[start]

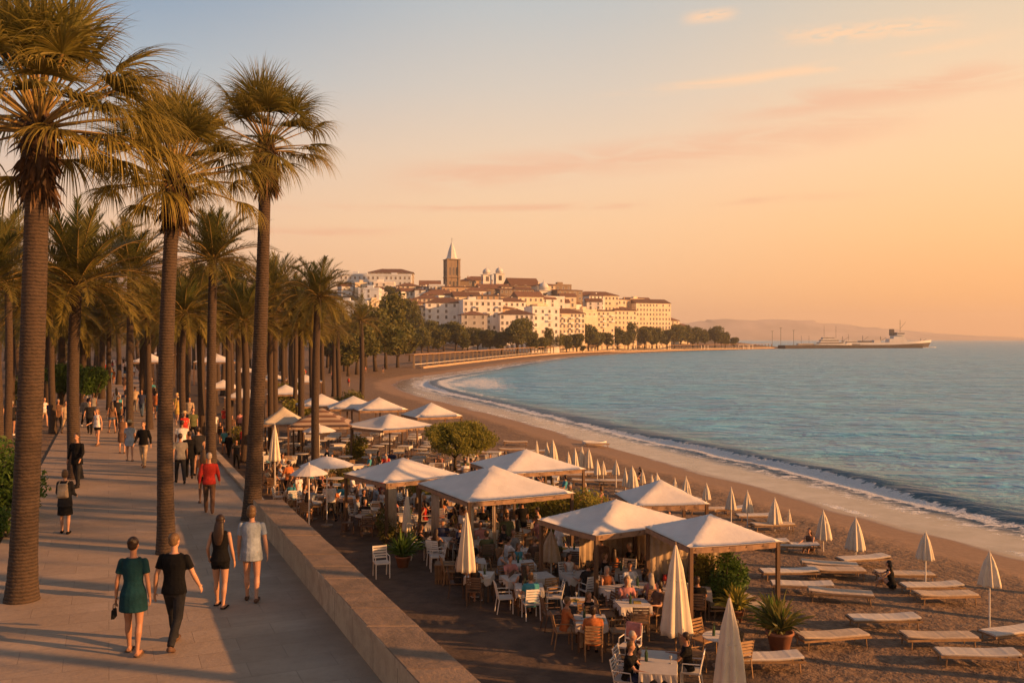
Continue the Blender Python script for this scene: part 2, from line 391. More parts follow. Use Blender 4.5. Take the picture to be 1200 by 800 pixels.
# promenade slab
m, n, l, b = mat('promenade_paving')
ge = n.new('ShaderNodeNewGeometry'); pos = ge.outputs['Position']
rt = n.new('ShaderNodeMapping'); rt.inputs['Rotation'].default_value = (0, 0, -math.atan(.43)); l.new(pos, rt.inputs['Vector'])
br = n.new('ShaderNodeTexBrick'); br.offset = .5; l.new(rt.outputs[0], br.inputs['Vector'])
for k, v in (('Scale', 1.0), ('Mortar Size', .006), ('Mortar Smooth', .2), ('Brick Width', 1.3), ('Row Height', .65)): br.inputs[k].default_value = v
br.inputs['Color1'].default_value = (.37, .275, .195, 1); br.inputs['Color2'].default_value = (.44, .33, .235, 1); br.inputs['Mortar'].default_value = (.28, .21, .15, 1)
a1 = noise(n, l, pos, .5, 5, .6); a2 = noise(n, l, pos, 7, 5, .7); a3 = noise(n, l, rt.outputs[0], .9, 4, .6, (.25, 2.2, 1))
c = mixc(n, l, mathn(n, l, 'MULTIPLY', mrange(n, l, a1, .3, .7), .55), br.outputs['Color'], (.27, .20, .145))
c = mixc(n, l, mathn(n, l, 'MULTIPLY', mrange(n, l, a2, .45, .8), .35), c, (.20, .148, .11))
c = mixc(n, l, mathn(n, l, 'MULTIPLY', mrange(n, l, a3, .5, .75), .35), c, (.22, .165, .125))
l.new(c, b.inputs['Base Color']); l.new(mrange(n, l, a1, .3, .7, .55, .8), b.inputs['Roughness']); b.inputs['Specular IOR Level'].default_value = .3
bp = n.new('ShaderNodeBump'); bp.inputs['Distance'].default_value = .012; l.new(mathn(n, l, 'ADD', a2, mathn(n, l, 'MULTIPLY', br.outputs['Fac'], -.5)), bp.inputs['Height']); l.new(bp.outputs[0], b.inputs['Normal'])
M['paving'] = m
PEND = 224
def strip(name, xa, xb, y0, y1, z0, z1, m, kind=None, seg=40):
    w = MB(); ysl = [y0+(y1-y0)*i/seg for i in range(seg+1)]
    vs = []; fs = []
    for y in ysl: vs += [(xa(y), y, z0), (xb(y), y, z0), (xb(y), y, z1), (xa(y), y, z1)]
    for i in range(seg):
        a = i*4; b_ = a+4
        fs += [(a, a+1, b_+1, b_), (a+1, a+2, b_+2, b_+1), (a+2, a+3, b_+3, b_+2), (a+3, a, b_, b_+3)]
    fs += [(3, 2, 1, 0), (seg*4, seg*4+1, seg*4+2, seg*4+3)]
    w.add(vs, fs); o = w.build(name, m)
    return tag(o, kind=kind) if kind else o
strip('promenade', LEFT, OUTER, 1.0, PEND, -3.3, 0, M['paving'], 'structure')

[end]

- Stated task: Reproduce the listing word for word and omit its pictures.

- Output of the exercise:
Continue the Blender Python script for this scene: part 2, from line 391. More parts follow. Use Blender 4.5. Take the picture to be 1200 by 800 pixels.
# promenade slab
m, n, l, b = mat('promenade_paving')
ge = n.new('ShaderNodeNewGeometry'); pos = ge.outputs['Position']
rt = n.new('ShaderNodeMapping'); rt.inputs['Rotation'].default_value = (0, 0, -math.atan(.43)); l.new(pos, rt.inputs['Vector'])
br = n.new('ShaderNodeTexBrick'); br.offset = .5; l.new(rt.outputs[0], br.inputs['Vector'])
for k, v in (('Scale', 1.0), ('Mortar Size', .006), ('Mortar Smooth', .2), ('Brick Width', 1.3), ('Row Height', .65)): br.inputs[k].default_value = v
br.inputs['Color1'].default_value = (.37, .275, .195, 1); br.inputs['Color2'].default_value = (.44, .33, .235, 1); br.inputs['Mortar'].default_value = (.28, .21, .15, 1)
a1 = noise(n, l, pos, .5, 5, .6); a2 = noise(n, l, pos, 7, 5, .7); a3 = noise(n, l, rt.outputs[0], .9, 4, .6, (.25, 2.2, 1))
c = mixc(n, l, mathn(n, l, 'MULTIPLY', mrange(n, l, a1, .3, .7), .55), br.outputs['Color'], (.27, .20, .145))
c = mixc(n, l, mathn(n, l, 'MULTIPLY', mrange(n, l, a2, .45, .8), .35), c, (.20, .148, .11))
c = mixc(n, l, mathn(n, l, 'MULTIPLY', mrange(n, l, a3, .5, .75), .35), c, (.22, .165, .125))
l.new(c, b.inputs['Base Color']); l.new(mrange(n, l, a1, .3, .7, .55, .8), b.inputs['Roughness']); b.inputs['Specular IOR Level'].default_value = .3
bp = n.new('ShaderNodeBump'); bp.inputs['Distance'].default_value = .012; l.new(mathn(n, l, 'ADD', a2, mathn(n, l, 'MULTIPLY', br.outputs['Fac'], -.5)), bp.inputs['Height']); l.new(bp.outputs[0], b.inputs['Normal'])
M['paving'] = m
PEND = 224
def strip(name, xa, xb, y0, y1, z0, z1, m, kind=None, seg=40):
    w = MB(); ysl = [y0+(y1-y0)*i/seg for i in range(seg+1)]
    vs = []; fs = []
    for y in ysl: vs += [(xa(y), y, z0), (xb(y), y, z0), (xb(y), y, z1), (xa(y), y, z1)]
    for i in range(seg):
        a = i*4; b_ = a+4
        fs += [(a, a+1, b_+1, b_), (a+1, a+2, b_+2, b_+1), (a+2, a+3, b_+3, b_+2), (a+3, a, b_, b_+3)]
    fs += [(3, 2, 1, 0), (seg*4, seg*4+1, seg*4+2, seg*4+3)]
    w.add(vs, fs); o = w.build(name, m)
    return tag(o, kind=kind) if kind else o
strip('promenade', LEFT, OUTER, 1.0, PEND, -3.3, 0, M['paving'], 'structure')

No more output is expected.